Ok. 3rd floor walkup. Bedrooms the size of closets in my part of the country. Roaches galore because the landlord lets a hotdog vendor store his crap in the basement. You're just as likely to walk out some dark morning on your way to work and get smashed in the head by a homeless guy with a hammer as you are to be smiling and whistling looking forward to a great day at the job you love with the people you universally get along with.

I was going to say "Or you live off your parents and student loans" but at 760 there are two choices.

At the end of your career, though you deny it – but being 50ish can't be fun while all the bright shiny, and very cheap pay wise, faces crowd around you looking forward to the exciting future you only see as 20 more years of health problems declining to death..

Rich fucker whose well paid to do nothing more than write or show up on tv. Bitter that only 4.5 million people at most care what you fucking say about anything – and relax at the end of the day reading what the 22.3 people you consider smart and who consider each other smart say about what you all wrote to each other, with the nagging reminder that 5 billion people on this planet have no idea who the fuck you are, but the tchotchkes and memoriabilia that you have accumulated (which will end up in the garbage dump within days of your stroke) makes you feel like you are someone.
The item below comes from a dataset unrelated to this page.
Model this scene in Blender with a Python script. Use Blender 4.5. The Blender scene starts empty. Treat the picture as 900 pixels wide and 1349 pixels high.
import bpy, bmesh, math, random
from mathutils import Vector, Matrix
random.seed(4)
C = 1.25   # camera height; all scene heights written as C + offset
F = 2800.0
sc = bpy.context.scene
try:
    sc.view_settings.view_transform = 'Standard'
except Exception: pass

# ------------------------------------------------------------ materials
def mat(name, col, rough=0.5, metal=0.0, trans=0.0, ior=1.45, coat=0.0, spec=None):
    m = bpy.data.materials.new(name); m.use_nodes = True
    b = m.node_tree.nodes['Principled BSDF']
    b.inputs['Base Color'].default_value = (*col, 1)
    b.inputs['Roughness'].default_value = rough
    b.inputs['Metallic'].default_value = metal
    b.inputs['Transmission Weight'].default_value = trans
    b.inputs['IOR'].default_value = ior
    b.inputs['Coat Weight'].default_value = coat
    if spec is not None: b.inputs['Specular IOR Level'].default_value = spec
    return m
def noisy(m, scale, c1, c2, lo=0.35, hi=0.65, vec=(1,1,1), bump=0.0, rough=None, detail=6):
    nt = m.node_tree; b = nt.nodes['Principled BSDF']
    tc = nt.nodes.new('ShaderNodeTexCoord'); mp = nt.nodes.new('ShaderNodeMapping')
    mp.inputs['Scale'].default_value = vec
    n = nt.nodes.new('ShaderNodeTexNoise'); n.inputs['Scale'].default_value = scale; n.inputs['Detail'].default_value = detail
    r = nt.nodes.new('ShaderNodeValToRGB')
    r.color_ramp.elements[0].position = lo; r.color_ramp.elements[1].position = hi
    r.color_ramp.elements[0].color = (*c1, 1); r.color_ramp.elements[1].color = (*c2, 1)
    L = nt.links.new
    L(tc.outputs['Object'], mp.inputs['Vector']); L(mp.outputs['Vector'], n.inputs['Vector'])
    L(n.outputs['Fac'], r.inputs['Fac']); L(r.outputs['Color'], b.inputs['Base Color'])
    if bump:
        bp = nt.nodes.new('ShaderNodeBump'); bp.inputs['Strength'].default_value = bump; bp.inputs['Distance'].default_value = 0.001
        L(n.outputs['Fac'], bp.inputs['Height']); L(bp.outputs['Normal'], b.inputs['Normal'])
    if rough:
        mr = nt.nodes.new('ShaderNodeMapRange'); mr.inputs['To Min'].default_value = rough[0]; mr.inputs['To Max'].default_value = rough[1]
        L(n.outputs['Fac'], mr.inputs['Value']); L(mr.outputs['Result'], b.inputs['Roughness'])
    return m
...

Alternatively, and this is just my fantasy, you are a cranky freshman with a solid rock hard ass who dreams of hate fucking a god.

Jeff Barea (#4,298)

Also, you're either an Uncle Tom or should never ever ever ever try to sound like a black man again.

riggssm (#760)

Either the my post with links was not approved or I'm on probation, but seriously Jeff Barea, the comments I referenced when you called me a racist? They were Game's actual twitter feed from 10/27.

But please, continue with your fantasy story.

Jeff Barea (#4,298)

I'm a writer. You just called yourself a racist. I never used that word. But. As. A. Writer. I. Can. Reference. It. Forever.

You do not define yourself. Everyone talks about usenet and forgets the real organizing happened on EFnet and UnderNet. Still waiting to unleash my Eggdrop Bitchbots on this here Internet when the time is right.

I don't think you understand fantasy or you would realize that the reality you have crafted for yourself from the minute you look in the mirror in the morning to the sigh you give as you leave your day job in the afterzombienoon is fantasy. That you created.

Only reason you didn't try to take apart my comment. Guess I got closer to you than you expected.

He really doesn't give a shit.

Jeff Barea (#4,298)


Jeff Barea (#4,298)

It's very easy to bitch at a cocktail party, but few ever actually do anything more than that. I have to sneeze for a second *Darfur* Why thank you for saying God Bless You. Can I have the dead back now?